**STATED PROBLEM**
Pictures within the data are to be left out; everything else must be reproduced exactly.

**GIVEN DATA**
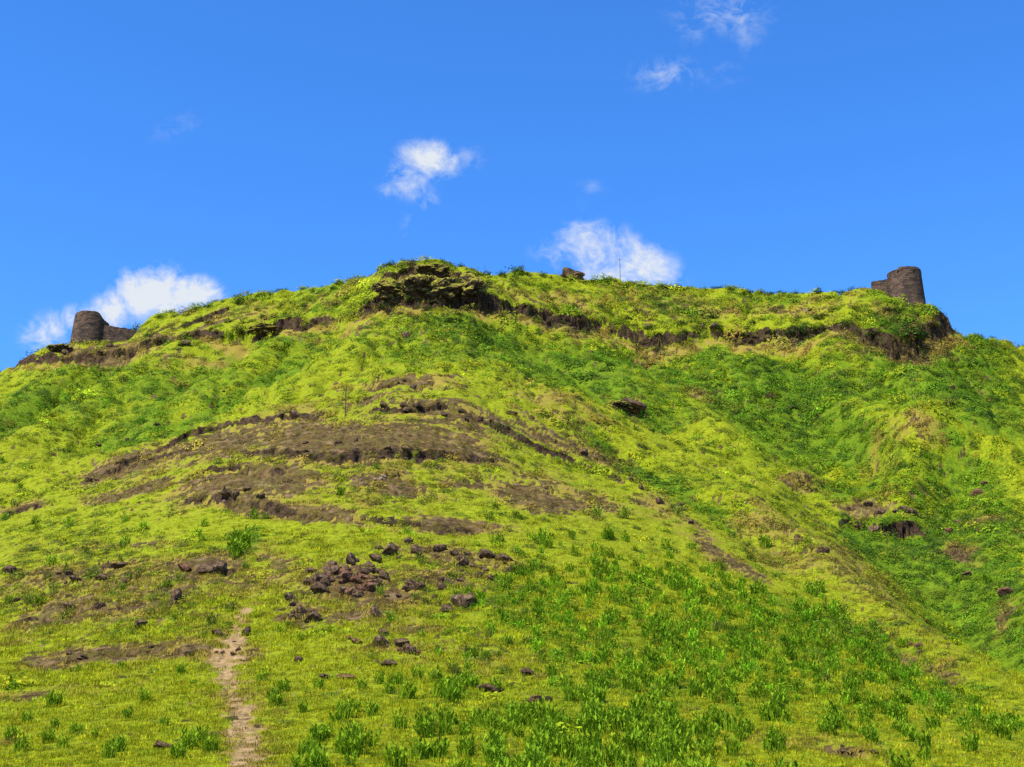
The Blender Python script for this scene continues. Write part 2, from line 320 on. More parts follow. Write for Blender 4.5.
LUSH = [(150,390,180,50,-12,.50),(300,350,140,30,-8,.45),(650,390,260,50,10,.58),(900,375,220,60,5,.66),(430,345,100,30,0,.5),(300,300,160,14,-6,.5),(700,305,200,16,2,.52),(940,500,90,60,0,.45),(570,368,110,26,12,1),(480,330,60,13,8,.9),(420,318,46,9,0,.8),(820,378,120,26,8,.9),(960,400,90,28,8,.9),(940,545,70,26,18,1.15),(990,600,60,30,30,1),(860,530,30,16,20,.9),
 (700,650,190,60,8,.5),(590,740,200,46,0,.45),(840,650,120,42,28,.5),(930,690,80,20,30,.6),(150,420,60,16,-20,.7),(30,395,50,18,-20,.75),(830,425,46,12,20,.9),(770,402,34,16,20,.6),(500,600,70,34,10,.5),
 (640,470,90,9,32,.7),(240,545,20,14,0,.9),(300,360,90,8,-28,.5),(250,388,80,8,-28,.45),(360,750,90,24,0,.4),(700,480,40,12,30,.4),(640,385,40,18,20,.7),(290,318,60,7,-10,.5),(600,290,90,8,3,.6),(620,310,60,8,8,.3),
 (760,300,90,8,0,.5),(120,590,60,16,0,.5),(180,620,50,12,0,.4),(430,452,90,4,3,.3),(480,425,40,5,15,.8),(940,440,50,8,20,.6),(1000,440,40,9,0,.6)]
DRY = [(300,430,120,28,0,.8),(430,440,100,30,0,.75),(250,490,140,22,0,.7),(560,490,90,16,15,.75),(100,610,110,30,-5,.45),(345,600,80,28,0,.5),(850,570,90,30,40,.55),(250,312,120,9,-8,.5),(560,302,90,10,3,.65),(760,314,130,10,0,.65),(130,470,60,16,-15,.6),(660,510,50,14,35,.6),(20,600,60,30,0,.5),(480,420,70,14,10,.5),(560,405,60,13,16,.7),(640,348,70,4,2,.8),(900,347,60,4,0,.7),(220,352,90,5,-12,.8),(330,338,60,4,-14,.7),(650,440,60,10,30,.35),(775,535,60,26,42,.6),(300,304,54,7,-6,.6),(425,284,50,12,0,.8),(560,300,50,10,0,.5),
 (780,318,60,7,0,.5),(660,315,50,7,0,.4),(880,305,26,8,30,.6),(300,430,80,20,0,.5),(430,430,90,26,0,.55),(600,500,60,16,15,.6),(60,690,80,10,0,.5),(180,360,40,5,-10,.4),(900,430,50,9,0,.6),(850,580,70,14,40,.5),(60,560,80,24,0,.3),
 (440,650,70,18,0,.35),(900,610,80,12,35,.4),(820,740,150,12,3,.35),(245,700,40,50,0,.5),(150,400,50,6,-28,.3),(230,370,60,5,-28,.35)]
PATHL = [((243,606),5),((240,622),3),((234,640),7),((226,655),17),((226,668),11),((233,690),8),((238,715),10),((243,740),13),((248,767),15),((252,800),15)]
pw = [(unproj1(*p), w * unproj1(*p)[1] / F) for p, w in PATHL]
def path_mask(X, Y, wx, wy):
    best = np.zeros_like(X)
    for (a, wa), (b, wb) in zip(pw[:-1], pw[1:]):
        d = b - a; t = np.clip(((X + wx - a[0]) * d[0] + (Y + wy - a[1]) * d[1]) / (d @ d), 0, 1)
        r = np.hypot(X + wx - a[0] - t * d[0], Y + wy - a[1] - t * d[1]) / (wa + t * (wb - wa))
        best = np.maximum(best, 1 - sstep(r, .45, 1.6))
    return best

# ------------------------------------------------------------------ the terrain sheet
si = np.linspace(-0.50, 0.50, 1080); so = .5 + (np.linspace(0, 1, 50)[1:] ** 2) * 3.2
S = np.concatenate([-so[::-1], si, so]); NS = len(S); NR = 860
ty = np.concatenate([np.linspace(-13, 30, 60)[:-1], np.geomspace(30, 372, 1500)[:-1], np.linspace(372, 760, 60)])
# row placement: even in the angle seen from the foot of the hill, so steep faces get enough rows
SS, TY = np.meshgrid(S, ty, indexing='ij')
XX = SS * (TY + 15)
zz = base_z(XX, TY) + scarp_terms(XX, TY, 0 * XX, 0 * XX)[0]
ang = (zz - CAMZ) / np.maximum(TY, 8) * F
step = np.sqrt(np.diff(ang, axis=1) ** 2 + (np.diff(np.broadcast_to(ty, ang.shape), axis=1) * .35) ** 2) + .01
kk = np.ones(9) / 9
step = np.apply_along_axis(lambda c: np.convolve(np.pad(c, 4, 'edge'), kk, 'valid'), 0, step)
cum = np.concatenate([np.zeros((NS, 1)), np.cumsum(step, 1)], 1)
Yf = np.empty((NS, NR))
for i in range(NS): Yf[i] = np.interp(np.linspace(0, cum[i, -1], NR), cum[i], ty)
Xf = S[:, None] * (Yf + 15)
Z, face, foot, n2, n3, rough, gul = height(Xf, Yf)
wx = 1.0 * perlin(Xf / 5, Yf / 5, 41) + .5 * perlin(Xf / 1.6, Yf / 1.6, 42); wy = 2.4 * perlin(Xf / 6, Yf / 6, 43) + 1. * perlin(Xf / 1.8, Yf / 1.8, 44)
q = np.clip(Yf / 150, .3, 1.4)
soil = blob_sum(SOIL, Xf, Yf, wx * q, wy * q); lush = blob_sum(LUSH, Xf, Yf, wx * 1.5 * q, wy * 1.5 * q); dry = blob_sum(DRY, Xf, Yf, wx * 1.5 * q, wy * 1.5 * q)
pm = path_mask(Xf, Yf, .5 * perlin(Xf / 1.6, Yf / 1.6, 51) + .35 * perlin(Xf / .5, Yf / .7, 52), 0 * Xf)
pw_ = path_mask(Xf * 1., Yf, 1.1 * perlin(Xf / 1.6, Yf / 1.6, 54), 0 * Xf)
pm = np.clip(pm * (1 + .5 * perlin(Xf / .7, Yf / 1.5, 53)), 0, 1); dry = np.maximum(dry, pw_)
dry = np.maximum(dry, foot * .9); dry = np.maximum(dry, np.clip(soil * 1.05 + .1, 0, 1) * (soil > .12))
soilwide = soil.copy()
fw = sstep(Yf, 70, 190)
frag = fbm(Xf / 1.3, Yf / 1.9, 5, 61, .7) * (1 - fw) + fbm(Xf / 4.8, Yf / 2.8, 5, 67, .72) * fw
soilm = sstep(soil * 1.02 + 1.75 * frag * (.35 + .65 * sstep(soil, .1, .5)), .38, .62)
fleck = fbm(Xf / .6, Yf / .9, 3, 66, .6) * (1 - fw) + fbm(Xf / 3.0, Yf / 1.2, 3, 68, .6) * fw
soilm = np.maximum(soilm, sstep(fleck * 1.25 + .30 * rough + .16 * dry, .34, .54))
lush = np.clip(lush + np.clip(gul, -1, 1) * .34 + .42 * fbm(Xf / 16, Yf / 20, 3, 62) + .22 * n2, 0, 1)
dry = np.clip(dry + .15 * rough + .6 * fbm(Xf / 6, Yf / 9, 5, 63, .65), 0, 1)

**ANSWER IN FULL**
The Blender Python script for this scene continues. Write part 2, from line 320 on. More parts follow. Write for Blender 4.5.
LUSH = [(150,390,180,50,-12,.50),(300,350,140,30,-8,.45),(650,390,260,50,10,.58),(900,375,220,60,5,.66),(430,345,100,30,0,.5),(300,300,160,14,-6,.5),(700,305,200,16,2,.52),(940,500,90,60,0,.45),(570,368,110,26,12,1),(480,330,60,13,8,.9),(420,318,46,9,0,.8),(820,378,120,26,8,.9),(960,400,90,28,8,.9),(940,545,70,26,18,1.15),(990,600,60,30,30,1),(860,530,30,16,20,.9),
 (700,650,190,60,8,.5),(590,740,200,46,0,.45),(840,650,120,42,28,.5),(930,690,80,20,30,.6),(150,420,60,16,-20,.7),(30,395,50,18,-20,.75),(830,425,46,12,20,.9),(770,402,34,16,20,.6),(500,600,70,34,10,.5),
 (640,470,90,9,32,.7),(240,545,20,14,0,.9),(300,360,90,8,-28,.5),(250,388,80,8,-28,.45),(360,750,90,24,0,.4),(700,480,40,12,30,.4),(640,385,40,18,20,.7),(290,318,60,7,-10,.5),(600,290,90,8,3,.6),(620,310,60,8,8,.3),
 (760,300,90,8,0,.5),(120,590,60,16,0,.5),(180,620,50,12,0,.4),(430,452,90,4,3,.3),(480,425,40,5,15,.8),(940,440,50,8,20,.6),(1000,440,40,9,0,.6)]
DRY = [(300,430,120,28,0,.8),(430,440,100,30,0,.75),(250,490,140,22,0,.7),(560,490,90,16,15,.75),(100,610,110,30,-5,.45),(345,600,80,28,0,.5),(850,570,90,30,40,.55),(250,312,120,9,-8,.5),(560,302,90,10,3,.65),(760,314,130,10,0,.65),(130,470,60,16,-15,.6),(660,510,50,14,35,.6),(20,600,60,30,0,.5),(480,420,70,14,10,.5),(560,405,60,13,16,.7),(640,348,70,4,2,.8),(900,347,60,4,0,.7),(220,352,90,5,-12,.8),(330,338,60,4,-14,.7),(650,440,60,10,30,.35),(775,535,60,26,42,.6),(300,304,54,7,-6,.6),(425,284,50,12,0,.8),(560,300,50,10,0,.5),
 (780,318,60,7,0,.5),(660,315,50,7,0,.4),(880,305,26,8,30,.6),(300,430,80,20,0,.5),(430,430,90,26,0,.55),(600,500,60,16,15,.6),(60,690,80,10,0,.5),(180,360,40,5,-10,.4),(900,430,50,9,0,.6),(850,580,70,14,40,.5),(60,560,80,24,0,.3),
 (440,650,70,18,0,.35),(900,610,80,12,35,.4),(820,740,150,12,3,.35),(245,700,40,50,0,.5),(150,400,50,6,-28,.3),(230,370,60,5,-28,.35)]
PATHL = [((243,606),5),((240,622),3),((234,640),7),((226,655),17),((226,668),11),((233,690),8),((238,715),10),((243,740),13),((248,767),15),((252,800),15)]
pw = [(unproj1(*p), w * unproj1(*p)[1] / F) for p, w in PATHL]
def path_mask(X, Y, wx, wy):
    best = np.zeros_like(X)
    for (a, wa), (b, wb) in zip(pw[:-1], pw[1:]):
        d = b - a; t = np.clip(((X + wx - a[0]) * d[0] + (Y + wy - a[1]) * d[1]) / (d @ d), 0, 1)
        r = np.hypot(X + wx - a[0] - t * d[0], Y + wy - a[1] - t * d[1]) / (wa + t * (wb - wa))
        best = np.maximum(best, 1 - sstep(r, .45, 1.6))
    return best

# ------------------------------------------------------------------ the terrain sheet
si = np.linspace(-0.50, 0.50, 1080); so = .5 + (np.linspace(0, 1, 50)[1:] ** 2) * 3.2
S = np.concatenate([-so[::-1], si, so]); NS = len(S); NR = 860
ty = np.concatenate([np.linspace(-13, 30, 60)[:-1], np.geomspace(30, 372, 1500)[:-1], np.linspace(372, 760, 60)])
# row placement: even in the angle seen from the foot of the hill, so steep faces get enough rows
SS, TY = np.meshgrid(S, ty, indexing='ij')
XX = SS * (TY + 15)
zz = base_z(XX, TY) + scarp_terms(XX, TY, 0 * XX, 0 * XX)[0]
ang = (zz - CAMZ) / np.maximum(TY, 8) * F
step = np.sqrt(np.diff(ang, axis=1) ** 2 + (np.diff(np.broadcast_to(ty, ang.shape), axis=1) * .35) ** 2) + .01
kk = np.ones(9) / 9
step = np.apply_along_axis(lambda c: np.convolve(np.pad(c, 4, 'edge'), kk, 'valid'), 0, step)
cum = np.concatenate([np.zeros((NS, 1)), np.cumsum(step, 1)], 1)
Yf = np.empty((NS, NR))
for i in range(NS): Yf[i] = np.interp(np.linspace(0, cum[i, -1], NR), cum[i], ty)
Xf = S[:, None] * (Yf + 15)
Z, face, foot, n2, n3, rough, gul = height(Xf, Yf)
wx = 1.0 * perlin(Xf / 5, Yf / 5, 41) + .5 * perlin(Xf / 1.6, Yf / 1.6, 42); wy = 2.4 * perlin(Xf / 6, Yf / 6, 43) + 1. * perlin(Xf / 1.8, Yf / 1.8, 44)
q = np.clip(Yf / 150, .3, 1.4)
soil = blob_sum(SOIL, Xf, Yf, wx * q, wy * q); lush = blob_sum(LUSH, Xf, Yf, wx * 1.5 * q, wy * 1.5 * q); dry = blob_sum(DRY, Xf, Yf, wx * 1.5 * q, wy * 1.5 * q)
pm = path_mask(Xf, Yf, .5 * perlin(Xf / 1.6, Yf / 1.6, 51) + .35 * perlin(Xf / .5, Yf / .7, 52), 0 * Xf)
pw_ = path_mask(Xf * 1., Yf, 1.1 * perlin(Xf / 1.6, Yf / 1.6, 54), 0 * Xf)
pm = np.clip(pm * (1 + .5 * perlin(Xf / .7, Yf / 1.5, 53)), 0, 1); dry = np.maximum(dry, pw_)
dry = np.maximum(dry, foot * .9); dry = np.maximum(dry, np.clip(soil * 1.05 + .1, 0, 1) * (soil > .12))
soilwide = soil.copy()
fw = sstep(Yf, 70, 190)
frag = fbm(Xf / 1.3, Yf / 1.9, 5, 61, .7) * (1 - fw) + fbm(Xf / 4.8, Yf / 2.8, 5, 67, .72) * fw
soilm = sstep(soil * 1.02 + 1.75 * frag * (.35 + .65 * sstep(soil, .1, .5)), .38, .62)
fleck = fbm(Xf / .6, Yf / .9, 3, 66, .6) * (1 - fw) + fbm(Xf / 3.0, Yf / 1.2, 3, 68, .6) * fw
soilm = np.maximum(soilm, sstep(fleck * 1.25 + .30 * rough + .16 * dry, .34, .54))
lush = np.clip(lush + np.clip(gul, -1, 1) * .34 + .42 * fbm(Xf / 16, Yf / 20, 3, 62) + .22 * n2, 0, 1)
dry = np.clip(dry + .15 * rough + .6 * fbm(Xf / 6, Yf / 9, 5, 63, .65), 0, 1)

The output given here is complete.